Perhaps Albert Serra is right, and future cinema audiences will pay money just to suffer. “More money than now, because only when you suffer do you feel something,” he tells us in a memorable interview we conducted on a rainy morning at the last festival.
However, the 49-year-old Catalan already offers us a small glimpse of this cinema of the future in his own work. The 165 minutes of PACIFICTION—his most elaborate film to date, structured in long, often emphatically theatrical sequences—also divided the Cannes audience in 2022 into two camps. Some gave up halfway through, but those who stayed were rewarded for their investment of time at the end: a raw, unrestrained sensuality literally bursts from the images when the waves in the sea off Tahiti roll across the screen.

On the surface, it is about the tactics of a French high commissioner in the current late phase of colonialism. Subliminally, however, it is about forces that only cinema can both reveal and tame. His latest film, TARDES DE SOLEDAD – AFTERNOONS OF SOLITUDE, which won him the main prize at the San Sebastian Film Festival and celebrated its German premiere at the FILM FESTIVAL COLOGNE 2024, directly addresses the pain of spectacle. In his first documentary film, he devotes himself to bullfighting, the ritualized violence par excellence, with agonizing sobriety. He sees no romanticized melancholy in the loneliness of the torero. “It is a prerequisite for his work.”

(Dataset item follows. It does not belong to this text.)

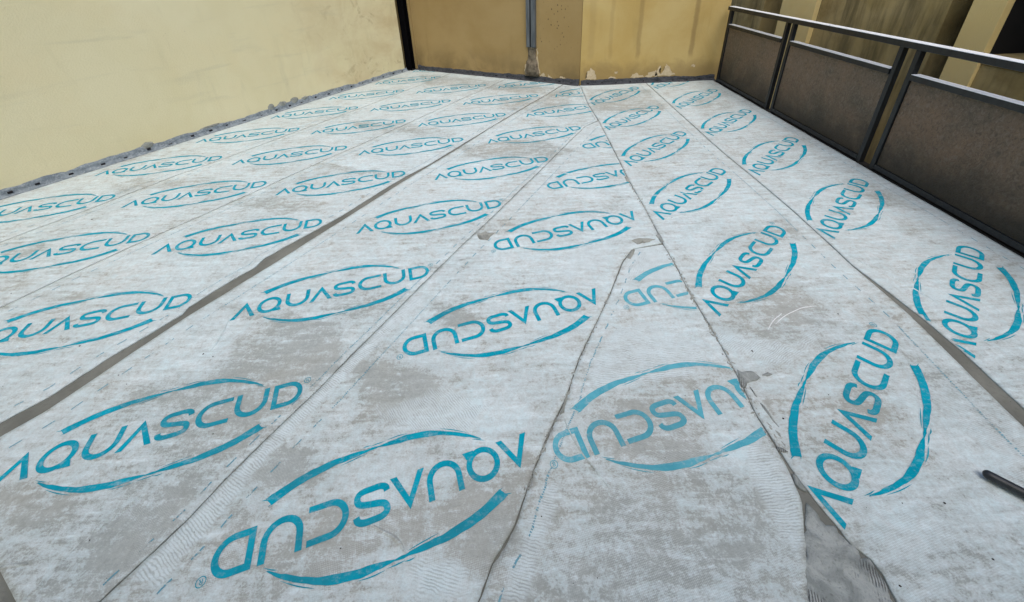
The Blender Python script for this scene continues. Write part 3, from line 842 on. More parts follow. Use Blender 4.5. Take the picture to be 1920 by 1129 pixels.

The same applies to Serra's idea of the creative individual. Perhaps he would have liked to have lived in the 1960s, when the Nouvelle Vague was also a topic of discussion outside the film world, but those days are gone. “It would be nice to rely on an artistic group, but I don't see one anywhere.” For the film artist Serra, who completed 100 days of filming in 100 days at documenta 13 in 2012, avant-garde is a lone struggle: “All that matters now is the artistic form. It's intimate, you have to do it for yourself and you can't rely on anyone else.”